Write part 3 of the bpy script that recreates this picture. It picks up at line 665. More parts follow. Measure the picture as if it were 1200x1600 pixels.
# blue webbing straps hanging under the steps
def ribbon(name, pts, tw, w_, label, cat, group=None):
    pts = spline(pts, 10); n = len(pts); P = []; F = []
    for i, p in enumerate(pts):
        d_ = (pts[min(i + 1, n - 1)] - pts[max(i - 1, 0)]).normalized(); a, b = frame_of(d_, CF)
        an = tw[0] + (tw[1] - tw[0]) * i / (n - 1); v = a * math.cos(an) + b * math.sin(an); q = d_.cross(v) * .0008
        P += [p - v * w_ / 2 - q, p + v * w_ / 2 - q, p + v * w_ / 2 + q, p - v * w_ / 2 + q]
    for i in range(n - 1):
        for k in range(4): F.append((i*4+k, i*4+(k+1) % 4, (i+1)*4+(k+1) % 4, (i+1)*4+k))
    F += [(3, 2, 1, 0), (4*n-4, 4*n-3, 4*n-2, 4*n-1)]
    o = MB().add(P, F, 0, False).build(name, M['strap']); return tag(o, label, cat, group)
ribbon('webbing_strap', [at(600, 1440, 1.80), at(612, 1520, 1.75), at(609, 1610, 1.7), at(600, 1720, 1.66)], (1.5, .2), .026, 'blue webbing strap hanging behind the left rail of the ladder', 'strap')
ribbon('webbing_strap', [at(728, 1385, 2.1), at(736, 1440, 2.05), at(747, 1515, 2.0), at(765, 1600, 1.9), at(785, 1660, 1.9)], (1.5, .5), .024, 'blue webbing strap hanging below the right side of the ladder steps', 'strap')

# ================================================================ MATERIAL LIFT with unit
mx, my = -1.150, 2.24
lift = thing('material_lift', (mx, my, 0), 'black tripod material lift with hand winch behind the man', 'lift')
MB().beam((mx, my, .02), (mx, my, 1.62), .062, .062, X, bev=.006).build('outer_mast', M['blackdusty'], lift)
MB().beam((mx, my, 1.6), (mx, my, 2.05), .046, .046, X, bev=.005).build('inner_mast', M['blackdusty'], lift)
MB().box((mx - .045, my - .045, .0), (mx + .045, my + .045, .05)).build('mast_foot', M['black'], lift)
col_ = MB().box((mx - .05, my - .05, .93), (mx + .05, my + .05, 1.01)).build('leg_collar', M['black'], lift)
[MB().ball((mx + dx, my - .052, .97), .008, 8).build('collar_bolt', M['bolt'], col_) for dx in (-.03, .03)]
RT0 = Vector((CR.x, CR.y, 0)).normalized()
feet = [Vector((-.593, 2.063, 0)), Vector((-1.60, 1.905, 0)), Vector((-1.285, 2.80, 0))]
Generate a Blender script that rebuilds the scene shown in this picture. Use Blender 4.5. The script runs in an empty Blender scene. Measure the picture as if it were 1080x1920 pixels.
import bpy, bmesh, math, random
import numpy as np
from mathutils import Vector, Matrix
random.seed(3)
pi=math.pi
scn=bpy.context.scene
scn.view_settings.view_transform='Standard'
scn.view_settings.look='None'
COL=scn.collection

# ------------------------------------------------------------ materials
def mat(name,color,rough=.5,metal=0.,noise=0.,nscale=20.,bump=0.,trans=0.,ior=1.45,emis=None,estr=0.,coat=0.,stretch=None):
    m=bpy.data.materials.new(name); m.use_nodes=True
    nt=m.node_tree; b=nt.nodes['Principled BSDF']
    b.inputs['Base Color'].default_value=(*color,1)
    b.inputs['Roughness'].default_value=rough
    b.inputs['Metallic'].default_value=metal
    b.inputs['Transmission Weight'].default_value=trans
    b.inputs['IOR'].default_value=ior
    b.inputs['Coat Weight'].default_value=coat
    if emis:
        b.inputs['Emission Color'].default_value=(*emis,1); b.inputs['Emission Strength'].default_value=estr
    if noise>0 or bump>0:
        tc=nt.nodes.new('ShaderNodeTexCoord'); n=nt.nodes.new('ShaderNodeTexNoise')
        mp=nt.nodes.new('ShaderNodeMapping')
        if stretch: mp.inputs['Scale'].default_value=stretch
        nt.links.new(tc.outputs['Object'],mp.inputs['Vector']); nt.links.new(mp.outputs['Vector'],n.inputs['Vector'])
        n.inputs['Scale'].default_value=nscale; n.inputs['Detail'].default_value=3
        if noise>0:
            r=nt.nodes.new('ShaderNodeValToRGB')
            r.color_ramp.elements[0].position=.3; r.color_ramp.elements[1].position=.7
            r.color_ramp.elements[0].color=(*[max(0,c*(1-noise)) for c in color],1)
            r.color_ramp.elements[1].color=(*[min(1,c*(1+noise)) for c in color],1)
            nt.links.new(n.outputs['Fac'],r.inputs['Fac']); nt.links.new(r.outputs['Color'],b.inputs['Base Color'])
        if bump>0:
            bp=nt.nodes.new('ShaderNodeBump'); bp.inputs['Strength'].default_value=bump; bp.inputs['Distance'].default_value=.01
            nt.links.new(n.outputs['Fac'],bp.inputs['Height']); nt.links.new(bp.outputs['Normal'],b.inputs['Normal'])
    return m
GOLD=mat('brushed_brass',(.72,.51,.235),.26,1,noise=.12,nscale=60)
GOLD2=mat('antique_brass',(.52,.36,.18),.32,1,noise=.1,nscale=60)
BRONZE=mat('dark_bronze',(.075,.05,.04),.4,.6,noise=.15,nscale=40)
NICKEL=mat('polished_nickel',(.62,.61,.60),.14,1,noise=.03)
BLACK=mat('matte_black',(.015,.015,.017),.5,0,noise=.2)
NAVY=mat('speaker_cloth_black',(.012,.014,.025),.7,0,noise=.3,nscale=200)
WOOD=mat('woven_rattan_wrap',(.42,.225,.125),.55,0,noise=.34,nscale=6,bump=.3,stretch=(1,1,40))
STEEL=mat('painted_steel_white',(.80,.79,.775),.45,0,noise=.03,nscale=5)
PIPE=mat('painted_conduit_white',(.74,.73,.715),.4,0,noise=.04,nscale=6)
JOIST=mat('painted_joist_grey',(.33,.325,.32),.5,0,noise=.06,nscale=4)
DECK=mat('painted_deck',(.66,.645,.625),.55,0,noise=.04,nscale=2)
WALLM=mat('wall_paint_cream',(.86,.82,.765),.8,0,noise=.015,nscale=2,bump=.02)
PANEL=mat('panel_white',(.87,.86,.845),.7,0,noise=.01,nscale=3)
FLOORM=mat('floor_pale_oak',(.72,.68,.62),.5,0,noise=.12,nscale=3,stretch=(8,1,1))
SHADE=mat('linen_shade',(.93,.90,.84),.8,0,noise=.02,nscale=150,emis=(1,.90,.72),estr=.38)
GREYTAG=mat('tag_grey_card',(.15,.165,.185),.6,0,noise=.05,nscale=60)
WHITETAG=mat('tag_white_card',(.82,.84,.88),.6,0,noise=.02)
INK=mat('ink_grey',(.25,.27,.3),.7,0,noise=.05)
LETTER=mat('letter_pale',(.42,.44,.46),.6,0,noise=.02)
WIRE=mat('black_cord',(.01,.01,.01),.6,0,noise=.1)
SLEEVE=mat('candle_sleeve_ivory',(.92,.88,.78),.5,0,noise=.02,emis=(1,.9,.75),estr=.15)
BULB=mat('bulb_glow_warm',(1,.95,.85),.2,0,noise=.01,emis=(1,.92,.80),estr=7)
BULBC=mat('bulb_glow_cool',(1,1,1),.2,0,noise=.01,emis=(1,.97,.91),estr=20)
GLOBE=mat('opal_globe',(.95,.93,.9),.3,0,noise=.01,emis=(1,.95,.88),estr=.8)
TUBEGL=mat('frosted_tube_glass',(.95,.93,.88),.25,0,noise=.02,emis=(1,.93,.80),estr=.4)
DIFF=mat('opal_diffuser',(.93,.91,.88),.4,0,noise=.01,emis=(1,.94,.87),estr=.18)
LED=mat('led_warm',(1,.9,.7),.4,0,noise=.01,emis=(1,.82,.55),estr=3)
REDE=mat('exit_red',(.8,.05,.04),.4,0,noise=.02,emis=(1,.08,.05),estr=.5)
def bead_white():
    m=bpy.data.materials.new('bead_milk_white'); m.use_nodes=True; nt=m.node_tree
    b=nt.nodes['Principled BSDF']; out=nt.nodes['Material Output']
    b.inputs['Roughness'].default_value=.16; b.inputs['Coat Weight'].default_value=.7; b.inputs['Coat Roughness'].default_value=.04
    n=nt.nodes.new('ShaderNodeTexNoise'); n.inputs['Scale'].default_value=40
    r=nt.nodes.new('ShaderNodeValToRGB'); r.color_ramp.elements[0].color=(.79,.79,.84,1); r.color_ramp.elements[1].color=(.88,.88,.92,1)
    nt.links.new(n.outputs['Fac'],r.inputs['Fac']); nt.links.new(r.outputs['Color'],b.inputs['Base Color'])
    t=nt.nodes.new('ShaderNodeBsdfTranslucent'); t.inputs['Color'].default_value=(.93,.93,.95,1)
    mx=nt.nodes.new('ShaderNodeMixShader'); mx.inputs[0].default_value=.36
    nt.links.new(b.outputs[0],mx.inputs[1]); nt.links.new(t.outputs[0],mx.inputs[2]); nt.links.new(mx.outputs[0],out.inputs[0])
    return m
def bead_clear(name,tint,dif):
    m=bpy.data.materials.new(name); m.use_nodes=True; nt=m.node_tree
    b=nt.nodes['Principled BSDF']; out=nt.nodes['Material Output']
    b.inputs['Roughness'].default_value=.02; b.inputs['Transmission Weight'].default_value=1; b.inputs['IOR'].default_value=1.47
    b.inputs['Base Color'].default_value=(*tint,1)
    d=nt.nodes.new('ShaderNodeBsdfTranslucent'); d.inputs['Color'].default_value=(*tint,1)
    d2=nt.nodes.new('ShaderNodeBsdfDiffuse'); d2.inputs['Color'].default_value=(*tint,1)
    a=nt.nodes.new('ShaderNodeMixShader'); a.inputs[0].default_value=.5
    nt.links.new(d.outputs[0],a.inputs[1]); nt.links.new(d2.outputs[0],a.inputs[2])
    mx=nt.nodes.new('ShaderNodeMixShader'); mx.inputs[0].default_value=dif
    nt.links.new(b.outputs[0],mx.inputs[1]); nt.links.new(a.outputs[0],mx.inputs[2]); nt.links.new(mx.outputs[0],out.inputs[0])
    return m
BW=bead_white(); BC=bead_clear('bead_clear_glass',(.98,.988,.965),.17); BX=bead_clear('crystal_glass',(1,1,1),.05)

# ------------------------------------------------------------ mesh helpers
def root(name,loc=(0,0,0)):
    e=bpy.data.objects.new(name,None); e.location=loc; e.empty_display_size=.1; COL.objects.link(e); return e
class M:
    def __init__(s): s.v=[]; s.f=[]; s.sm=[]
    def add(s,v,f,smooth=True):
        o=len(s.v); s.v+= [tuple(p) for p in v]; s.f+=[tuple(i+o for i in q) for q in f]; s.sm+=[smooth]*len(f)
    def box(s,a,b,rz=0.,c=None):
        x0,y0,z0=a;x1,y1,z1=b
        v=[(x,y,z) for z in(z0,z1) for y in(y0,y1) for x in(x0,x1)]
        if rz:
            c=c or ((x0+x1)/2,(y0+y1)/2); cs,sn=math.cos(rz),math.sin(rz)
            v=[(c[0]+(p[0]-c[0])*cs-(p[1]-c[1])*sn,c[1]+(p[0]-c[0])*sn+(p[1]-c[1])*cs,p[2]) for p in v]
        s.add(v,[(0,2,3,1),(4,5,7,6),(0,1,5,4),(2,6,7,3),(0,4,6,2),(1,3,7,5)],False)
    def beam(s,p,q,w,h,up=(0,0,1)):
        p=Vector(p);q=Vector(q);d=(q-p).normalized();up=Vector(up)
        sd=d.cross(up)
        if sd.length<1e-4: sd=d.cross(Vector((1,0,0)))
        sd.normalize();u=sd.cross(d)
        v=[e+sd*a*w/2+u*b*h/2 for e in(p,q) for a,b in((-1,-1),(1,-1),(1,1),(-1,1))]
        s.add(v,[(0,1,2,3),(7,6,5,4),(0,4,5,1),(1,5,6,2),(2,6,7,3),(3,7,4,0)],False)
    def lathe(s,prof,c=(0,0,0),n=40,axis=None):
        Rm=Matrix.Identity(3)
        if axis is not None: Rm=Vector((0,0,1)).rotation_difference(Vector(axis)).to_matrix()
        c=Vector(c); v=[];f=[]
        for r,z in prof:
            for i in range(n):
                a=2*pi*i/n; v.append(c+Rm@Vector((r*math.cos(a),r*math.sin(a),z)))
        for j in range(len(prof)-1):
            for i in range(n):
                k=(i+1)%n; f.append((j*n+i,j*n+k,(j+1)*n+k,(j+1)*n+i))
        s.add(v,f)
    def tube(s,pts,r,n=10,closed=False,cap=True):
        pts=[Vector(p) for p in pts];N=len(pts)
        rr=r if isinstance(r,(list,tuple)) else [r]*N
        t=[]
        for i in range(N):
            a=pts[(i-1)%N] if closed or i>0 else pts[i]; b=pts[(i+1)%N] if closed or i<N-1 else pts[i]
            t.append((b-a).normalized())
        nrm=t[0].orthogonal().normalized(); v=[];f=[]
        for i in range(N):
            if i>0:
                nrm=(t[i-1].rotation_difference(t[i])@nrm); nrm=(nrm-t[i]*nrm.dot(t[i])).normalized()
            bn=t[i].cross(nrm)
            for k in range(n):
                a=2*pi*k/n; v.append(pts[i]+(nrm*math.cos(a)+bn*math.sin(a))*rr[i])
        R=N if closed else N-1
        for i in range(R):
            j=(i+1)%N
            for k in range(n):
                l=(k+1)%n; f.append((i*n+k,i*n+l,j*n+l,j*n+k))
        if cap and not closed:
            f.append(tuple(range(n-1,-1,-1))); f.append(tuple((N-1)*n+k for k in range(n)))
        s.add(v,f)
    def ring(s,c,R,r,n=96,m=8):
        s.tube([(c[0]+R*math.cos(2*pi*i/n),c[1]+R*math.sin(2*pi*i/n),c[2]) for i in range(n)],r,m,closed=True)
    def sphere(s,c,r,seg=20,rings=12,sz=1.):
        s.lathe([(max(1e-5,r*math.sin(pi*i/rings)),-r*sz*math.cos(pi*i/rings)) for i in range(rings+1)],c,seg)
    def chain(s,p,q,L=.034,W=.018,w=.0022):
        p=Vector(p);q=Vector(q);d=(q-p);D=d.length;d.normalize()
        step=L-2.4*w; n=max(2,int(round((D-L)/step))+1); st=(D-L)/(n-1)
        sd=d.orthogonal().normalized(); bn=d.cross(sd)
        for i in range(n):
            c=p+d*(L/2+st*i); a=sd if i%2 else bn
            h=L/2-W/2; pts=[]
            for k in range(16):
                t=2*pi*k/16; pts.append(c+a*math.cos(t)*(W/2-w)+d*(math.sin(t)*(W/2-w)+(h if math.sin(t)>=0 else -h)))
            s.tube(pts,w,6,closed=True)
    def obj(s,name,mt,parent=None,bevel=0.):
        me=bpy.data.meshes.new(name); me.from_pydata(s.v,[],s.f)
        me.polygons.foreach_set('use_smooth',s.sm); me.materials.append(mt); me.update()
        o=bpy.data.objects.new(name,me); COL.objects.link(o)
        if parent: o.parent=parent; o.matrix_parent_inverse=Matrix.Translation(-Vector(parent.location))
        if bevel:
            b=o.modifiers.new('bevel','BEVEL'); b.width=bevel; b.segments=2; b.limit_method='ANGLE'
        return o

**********

● **Stated task**
Quote the data above from the line containing "Generate a Blender" to the line containing "COL=scn.collection", inclusive, and stop.

● **Answer for this exercise**
Generate a Blender script that rebuilds the scene shown in this picture. Use Blender 4.5. The script runs in an empty Blender scene. Measure the picture as if it were 1080x1920 pixels.
import bpy, bmesh, math, random
import numpy as np
from mathutils import Vector, Matrix
random.seed(3)
pi=math.pi
scn=bpy.context.scene
scn.view_settings.view_transform='Standard'
scn.view_settings.look='None'
COL=scn.collection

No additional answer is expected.